Watch how de Saint-Exupery builds his ideas brick-by-brick, each sentence resting atop the previous, until the last sentence of each paragraph sets the keystone, and the paragraphs together create an arch:

In a world in which life so perfectly responds to life, where flowers mingle with flowers in the wind’s eye, where the swan is the familiar of all swans, man alone builds his isolation. What a space between men their spiritual natures create! A girl’s reverie isolates her from me, and how shall I enter into it? What can one know of a girl who passes, walking with slow steps homeward, eyes lowered, smiling to herself, filled with adorable inventions and with fables? Out of the thoughts, the voice, the silences of a lover, she can form an empire, and thereafter she sees in all the world but him a people of barbarians. More surely than if she were on another planet, I feel her to be locked up in her language, in her secret, in her habits, in the singing echoes of her memory. Born yesterday of the volcanoes, of greenswards, of brine of the sea, she walks here already half divine.
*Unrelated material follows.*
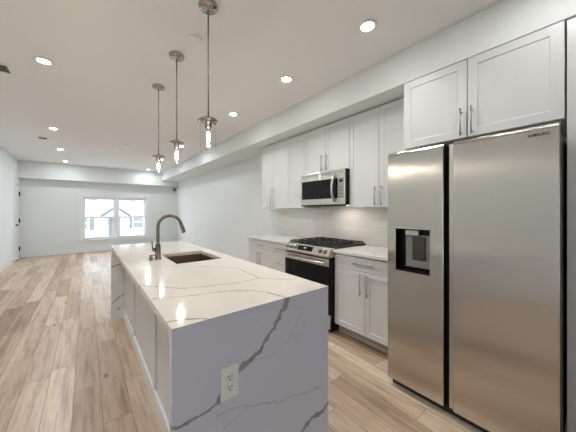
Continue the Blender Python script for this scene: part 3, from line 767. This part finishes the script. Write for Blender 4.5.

Punta Arenas! I lean against a fountain. Old women come up to draw water: of their drama I shall know nothing but these gestures of farm servants. A child, his head against a wall, weeps in silence: there will remain of him in my memory only a beautiful child forever inconsolable. I am a stranger. I know nothing. I do not enter into their empires. Man in the presence of man is as solitary as in the face of a wide winter sky in which there sweeps, never to be tamed, a flight of trumpeting geese.